Set task:
Everything from the first line down to the line containing "P(pl, '#e4dcc4', same=n_ > 0)" is to be retyped exactly, both ends included, with pictures left out.

Recorded data:
Start
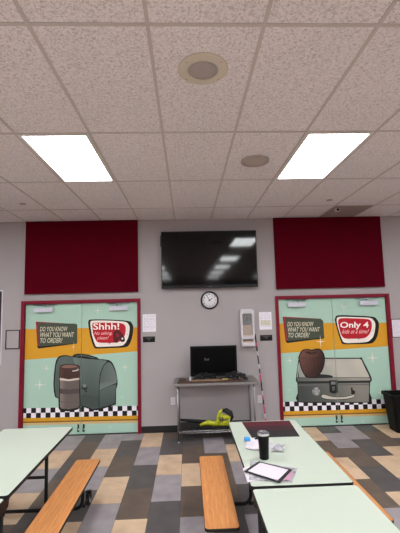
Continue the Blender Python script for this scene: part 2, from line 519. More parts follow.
def star(px, py, rx, ry=None):
    ry = ry or rx; cx, cz = wp(px, py); s = 6.27/FOC; out = []
    for k in range(16):
        a = 2*PI*k/16; rr = (1. if k % 4 == 0 else (.13 if k % 4 == 2 else .17))
        out.append((cx + rr*rx*s*math.cos(a), cz + rr*ry*s*math.sin(a)))
    return out
def mixc(a, b, t):
    t = max(0, min(1, t)); A = [int(a[i:i+2], 16)/255 for i in (1, 3, 5)]; Bc = [int(b[i:i+2], 16)/255 for i in (1, 3, 5)]
    return [x+(y-x)*t for x, y in zip(A, Bc)]

MINT, OR_, ORD, TANC, INK, CREAM, GREENSIGN, REDS = '#b0d2c2', '#dca026', '#8a5a1c', '#dcbc84', '#0d0d10', '#f8eee6', '#474f42', '#c01428'

def sign_text(P, c, q, left):
    P(smooth(c(*q['redsh']), 1), '#9a2430')
    P(c(*q['blk']), INK)
    P(c(*q['green']), GREENSIGN)
    for s, l, r, yb, yt in q['lines']:
        quad = c((l, yb), (r, yb-2), (l, yt))
        for n_, pl in enumerate(text_polys(s, quad, .25, .004)): P(pl, '#e4dcc4', same=n_ > 0)

def mural(which, P, x0, x1):
    """queues every printed shape of one pair of leaves; P paints (clipping to the leaf happens in it)"""
    left = which == 'left'
    z0, z1 = .01, 2.1
    P([(x0, z0), (x1, z0), (x1, z1), (x0, z1)], MINT)
    if left:
        P([(x0, 1.676), (x1, 1.662), (x1, 1.273), (x0, 1.187)], OR_)
    else:
        P([(x0, 1.664), (x1, 1.628), (x1, 1.242), (x0, 1.176)], OR_)
    # border under the chequers
    zc = .352 if left else .322
    sl = -.010 if left else -.006
    def Z(z, x): return z + sl*(x-(x0+x1)/2)
    def band(a, b, c): P([(x0, Z(a, x0)), (x1, Z(a, x1)), (x1, Z(b, x1)), (x0, Z(b, x0))], c)
    band(zc-.152, zc-.076, OR_); band(zc-.150, zc-.130, ORD); band(zc-.185, zc-.150, TANC)
    band(zc-.076, zc+.076, '#fbf5ff')
    xs = (-2.574 if left else 1.557); d = .0755
    for k in range(-1, 26):
        a = xs+d*k
        if a+d < x0 or a > x1: continue
        up = (k % 2 == 1) if left else (k % 2 == 0)
        lo, hi = (zc, zc+.076) if up else (zc-.076, zc)
        P([(max(a, x0), Z(lo, a)), (min(a+d, x1), Z(lo, a+d)), (min(a+d, x1), Z(hi, a+d)), (max(a, x0), Z(hi, a))], INK, same=k > 0)
    if left:
        c = crop(22, 298, 6.667)
        sign_text(P, c, dict(redsh=[(92, 157), (335, 172), (112, 200), (112, 328), (103, 325)], blk=[(105, 318), (360, 295), (368, 292), (365, 304), (112, 337), (104, 330)],
            green=[(106, 165), (360, 171), (369, 180), (369, 296), (362, 301), (114, 324)],
            lines=[('DO YOU KNOW', 120, 305, 223, 192), ('WHAT YOU WANT', 122, 348, 262, 230), ('TO ORDER?', 122, 270, 300, 268)]), True)
        # round-cornered sign
        c = crop(80, 298, 6.667)
        P(smooth(c((56, 155), (78, 143), (200, 144), (322, 153), (348, 172), (356, 205), (346, 268), (325, 315), (290, 330), (200, 334), (115, 337), (92, 325), (70, 260), (58, 195))), INK)
        P(smooth(c((70, 162), (88, 151), (200, 151), (300, 159), (325, 178), (331, 205), (322, 262), (298, 305), (270, 319), (200, 323), (120, 326), (102, 314), (82, 255), (72, 200))), CREAM)
        P(smooth(c((82, 178), (98, 165), (200, 165), (275, 168), (300, 184), (305, 210), (298, 250), (272, 285), (238, 297), (180, 299), (125, 296), (106, 280), (89, 240), (84, 205))), REDS)
        # dark seated figure with a handset, in the corner of the sign
        P(smooth(c((222, 235), (235, 216), (258, 213), (278, 232), (296, 262), (298, 288), (275, 292), (262, 275), (250, 297), (228, 294), (222, 270))), '#560c18')
        P(smooth(c((270, 262), (284, 258), (296, 268), (294, 284), (282, 288), (270, 278))), INK)
        P(smooth(c((276, 267), (285, 263), (290, 270), (284, 279), (277, 276))), '#d9cfd2')
        P(smooth(c((240, 240), (252, 236), (262, 250), (256, 262), (244, 258))), '#8f1a26')
        for s, l, r, yb, yt, sh, bd in (('Shhh!', 88, 262, 212, 168, .0, .016), ('No talking,', 94, 214, 252, 225, .45, .0), ('please!', 112, 192, 283, 256, .45, .0)):
            for n_, pl in enumerate(text_polys(s, c((l, yb), (r, yb-2), (l, yt)), sh, bd)): P(pl, '#fbf4f0' if bd else '#fad0d0', same=n_ > 0)
        # serif feet of the heavy lettering
        P(star(109.5, 343, 2.2), INK); P(star(127.2, 334.4, 1.2), INK)
        for q in ((39.8, 384.7, 7, 5.5), (46.5, 368.2, 4, 3.6), (97.6, 310.6, 4.5, 4.5), (125, 367, 4, 4), (122, 397, 1.8), (110, 427, 2), (73.5, 347, 1.6, 6)): P(star(*q), '#f0e6de', same=True)
        # lunch box
        c = crop(50, 350, 5.333)
        P(smooth(c((58, 30), (90, 27), (118, 34), (125, 26), (150, 19), (205, 24), (256, 42), (262, 48), (314, 53), (338, 76), (356, 130), (361, 180), (353, 212), (352, 282), (342, 293), (266, 318), (230, 321), (165, 300), (150, 316), (100, 327), (58, 322), (46, 308), (45, 258), (27, 250), (18, 180), (27, 80), (40, 42)), 2), INK)
        def g1(x, z): 
            t = (x+2.35)/.95; return mixc('#5d6c68', '#4a5755', abs(t-.35)*1.6 + (0.35 if z < 1.0 else 0))
        P(c((60, 36), (90, 32), (120, 38), (150, 42), (160, 300), (60, 300), (50, 258), (32, 246), (24, 180), (33, 82), (45, 47)), g1)
        def g2(x, z):
            t = (z-.42)/1.0; return mixc('#4a5653', '#80908b', t*.9 + .12*math.sin(x*9))
        P(c((120, 38), (190, 46), (262, 52), (308, 57), (285, 85), (268, 130), (262, 205), (262, 310), (230, 315), (165, 293), (160, 150)), g2)
        def g3(x, z): return mixc('#56615e', '#8c9894', .25+.9*(x+1.33)/.5 if z > .8 else .5)
        P(smooth(c((265, 208), (268, 150), (283, 95), (303, 68), (325, 70), (345, 110), (354, 170)), 3), g3)
        P(c((264, 215), (352, 182), (346, 282), (338, 288), (264, 311)), lambda x, z: mixc('#475250', '#66736f', (z-.4)/.4))
        P(ribbon(c((262, 212), (300, 196), (356, 170)), .040), '#76827e')
        P(ribbon(c((262, 216), (300, 200), (356, 176)), .010), '#2c3433')
        P(ribbon(c((308, 57), (285, 85), (268, 130), (262, 205), (262, 310)), .014), '#2b3231')
        P(ribbon(smooth(c((122, 36), (150, 24), (205, 29), (250, 44)), 1), .03), '#222a2b')
        P(ribbon(c((140, 34), (165, 29), (200, 33), (235, 43)), .010), '#65736f')
        P(ribbon(c((165, 200), (200, 204)), .05), '#333b3a'); P(circle(c((184, 190))[0], .03), '#7a8884'); P(ribbon(c((180, 200), (195, 225)), .02), '#1d2323')
        P(c((170, 235), (258, 250), (258, 300), (232, 308), (170, 288)), '#47524f')
        # vacuum flask
        P(smooth(c((50, 160), (50, 300), (60, 316), (100, 320), (148, 311), (156, 300), (157, 150), (160, 95), (150, 80), (100, 74), (60, 80), (52, 95)), 2), '#191a1c')
        P(smooth(c((56, 95), (60, 84), (100, 79), (146, 84), (156, 96), (157, 148), (100, 154), (55, 150)), 2), lambda x, z: mixc('#7a5548', '#4a322c', abs((x+2.18)/.2)))
        P(smooth(c((60, 90), (80, 80), (120, 79), (150, 88), (120, 95), (80, 96)), 2), '#8a675c')
        P(c((54, 152), (100, 157), (157, 150), (156, 300), (146, 308), (100, 316), (62, 312), (54, 300)), lambda x, z: mixc('#b5a69e', '#6c625e', abs((x+2.2)/.24)**1.4))
        P(c((53, 148), (100, 156), (157, 148), (157, 158), (100, 166), (53, 160)), '#dccfc6')
        P(c((54, 205), (100, 210), (157, 205), (157, 230), (100, 236), (54, 232)), '#544b49')
        P(c((54, 272), (100, 277), (157, 272), (157, 276), (100, 281), (54, 276)), '#655b58')
        P(star(50+150/5.333, 350+103/5.333, 2.2, 2.2), '#e8e4e4'); P(ribbon(c((120, 112), (150, 108)), .018), '#c9c5c8')
    else:
        c = crop(272, 293, 6.667)
        sign_text(P, c, dict(redsh=[(70, 157), (335, 172), (100, 200), (100, 328), (90, 322)], blk=[(95, 316), (340, 292), (350, 290), (345, 303), (102, 334), (95, 327)],
            green=[(87, 165), (325, 173), (341, 186), (348, 292), (338, 298), (102, 320)],
            lines=[('DO YOU KNOW', 102, 278, 223, 193), ('WHAT YOU WANT', 106, 320, 259, 229), ('TO ORDER?', 108, 250, 297, 266)]), False)
        c = crop(330, 293, 6.154)
        P(smooth(c((31, 155), (52, 137), (155, 139), (262, 146), (290, 165), (301, 197), (292, 262), (270, 300), (240, 312), (160, 315), (88, 315), (68, 300), (45, 230), (32, 180))), INK)
        P(smooth(c((41, 160), (58, 147), (150, 148), (242, 153), (268, 168), (279, 197), (269, 260), (246, 290), (220, 302), (150, 307), (96, 307), (75, 290), (53, 225), (43, 185))), CREAM)
        P(smooth(c((50, 175), (66, 156), (150, 156), (232, 161), (252, 176), (257, 202), (249, 240), (228, 268), (200, 279), (145, 281), (95, 280), (71, 262), (56, 215))), REDS)
        for s, l, r, yb, yt, sh, bd in (('Only', 62, 190, 226, 178, 0, .022), ('4', 204, 238, 214, 178, 0, .022), ('kids at a time!', 72, 240, 250, 224, .45, .006)):
            for n_, pl in enumerate(text_polys(s, c((l, yb), (r, yb-2), (l, yt)), sh, bd)): P(pl, '#fbf4f0' if bd > .01 else '#fcc6c6', same=n_ > 0)
        P(star(330+177/6.154, 293+280/6.154, 2.6), INK); P(star(330+264/6.154, 293+232/6.154, 1.1), INK)
        for q in ((289.5, 360.5, 4.2, 4.2), (289, 389.7, 2), (343.3, 306.8, 4.5, 4.5), (372.3, 357.8, 7, 6), (380.4, 392.6, 4, 4), (320.4, 341.5, 5, 7), (362.5, 421, 2)): P(star(*q), '#f0e6de', same=True)
        # suitcase
        c = crop(290, 342, 4.706)
        P(smooth(c((44, 72), (190, 74), (325, 74), (340, 80), (380, 160), (384, 182), (377, 192), (375, 240), (374, 284), (200, 285), (37, 284), (36, 240), (34, 192), (27, 182), (34, 120), (40, 76)), 2), '#1e2021')
        P(c((48, 79), (326, 79), (336, 85), (371, 163), (368, 166), (42, 166), (38, 120), (46, 82)), lambda x, z: mixc('#989d98', '#ccc6ba', (x-1.7)/1.1 + .12*math.sin(11*x+7*z)))
        P(c((34, 168), (376, 168), (377, 182), (34, 186)), lambda x, z: mixc('#5b615f', '#a49f96', (x-1.7)/1.0))
        P(c((34, 185), (377, 181), (375, 193), (36, 195)), '#2a2c2c')
        P(c((38, 195), (372, 192), (370, 282), (40, 282)), lambda x, z: mixc('#444a48', '#918d85', (x-1.8)/1.0 + .3*(z-.6)))
        P(c((38, 200), (372, 197), (372, 202), (38, 205)), '#6a6c69')
        P(ribbon(c((46, 82), (38, 120), (35, 166)), .012), '#c0c4be')
        P(ribbon(c((330, 82), (372, 164)), .012), '#d2cdc4')
        # handle, clasp, corner catches, worn disc
        P(smooth(c((148, 248), (162, 246), (200, 256), (255, 257), (296, 248), (304, 258), (262, 270), (190, 272), (150, 264)), 3), '#1c1d1e')
        P(smooth(c((150, 250), (162, 248), (200, 258), (255, 259), (296, 250), (301, 257), (262, 267), (190, 269), (152, 262)), 3), '#cfcabd')
        P(c((184, 180), (222, 180), (226, 236), (206, 244), (186, 236)), '#141516'); P(c((192, 186), (214, 186), (214, 200), (192, 200)), '#7e8180'); P(c((196, 208), (212, 208), (210, 228), (198, 228)), '#5d605f')
        P(c((286, 214), (304, 214), (306, 244), (288, 246)), '#1c1d1e'); P(circle(c((302, 220))[0], .03), '#8b8780')
        P(circle(c((123, 232))[0], .075), '#4b4f4e'); P(circle(c((123, 232))[0], .066), lambda x, z: mixc('#77787a', '#c5c2bd', .5+.6*math.sin(70*x+20*math.sin(45*z))), cell=.014)
        # apple with its shade
        P(smooth(c((70, 150), (110, 150), (170, 153), (200, 160), (190, 168), (120, 170), (75, 166)), 3), '#26292a')
        P(smooth(c((40, 80), (46, 52), (62, 35), (90, 33), (100, 36), (132, 30), (152, 42), (164, 74), (158, 120), (140, 152), (118, 166), (78, 166), (54, 132)), 3), '#17100e')
        def ga(x, z):
            u = (x-1.82)/.28; v = (z-1.02)/.3
            return mixc('#7a5348', '#2a1816', .45*abs(u+.05)**1.3+.35*max(0, -v)+.22*abs(math.sin(16*u+3*v)) - .15*(v > .3))
        P(smooth(c((44, 82), (50, 56), (64, 40), (88, 38), (100, 42), (132, 35), (148, 46), (158, 75), (153, 117), (136, 148), (116, 161), (80, 161), (58, 128)), 3), ga, cell=.025)
        P(smooth(c((70, 46), (88, 44), (102, 49), (128, 43), (120, 54), (100, 58), (82, 54)), 2), '#3a211c')
        P(star(290+183/4.706, 342+99/4.706, 4, 3), '#dedbd6'); P(circle(c((181, 100))[0], .045), '#c2beb6')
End
Response to the exercise:
Continue the Blender Python script for this scene: part 2, from line 519. More parts follow.
def star(px, py, rx, ry=None):
    ry = ry or rx; cx, cz = wp(px, py); s = 6.27/FOC; out = []
    for k in range(16):
        a = 2*PI*k/16; rr = (1. if k % 4 == 0 else (.13 if k % 4 == 2 else .17))
        out.append((cx + rr*rx*s*math.cos(a), cz + rr*ry*s*math.sin(a)))
    return out
def mixc(a, b, t):
    t = max(0, min(1, t)); A = [int(a[i:i+2], 16)/255 for i in (1, 3, 5)]; Bc = [int(b[i:i+2], 16)/255 for i in (1, 3, 5)]
    return [x+(y-x)*t for x, y in zip(A, Bc)]

MINT, OR_, ORD, TANC, INK, CREAM, GREENSIGN, REDS = '#b0d2c2', '#dca026', '#8a5a1c', '#dcbc84', '#0d0d10', '#f8eee6', '#474f42', '#c01428'

def sign_text(P, c, q, left):
    P(smooth(c(*q['redsh']), 1), '#9a2430')
    P(c(*q['blk']), INK)
    P(c(*q['green']), GREENSIGN)
    for s, l, r, yb, yt in q['lines']:
        quad = c((l, yb), (r, yb-2), (l, yt))
        for n_, pl in enumerate(text_polys(s, quad, .25, .004)): P(pl, '#e4dcc4', same=n_ > 0)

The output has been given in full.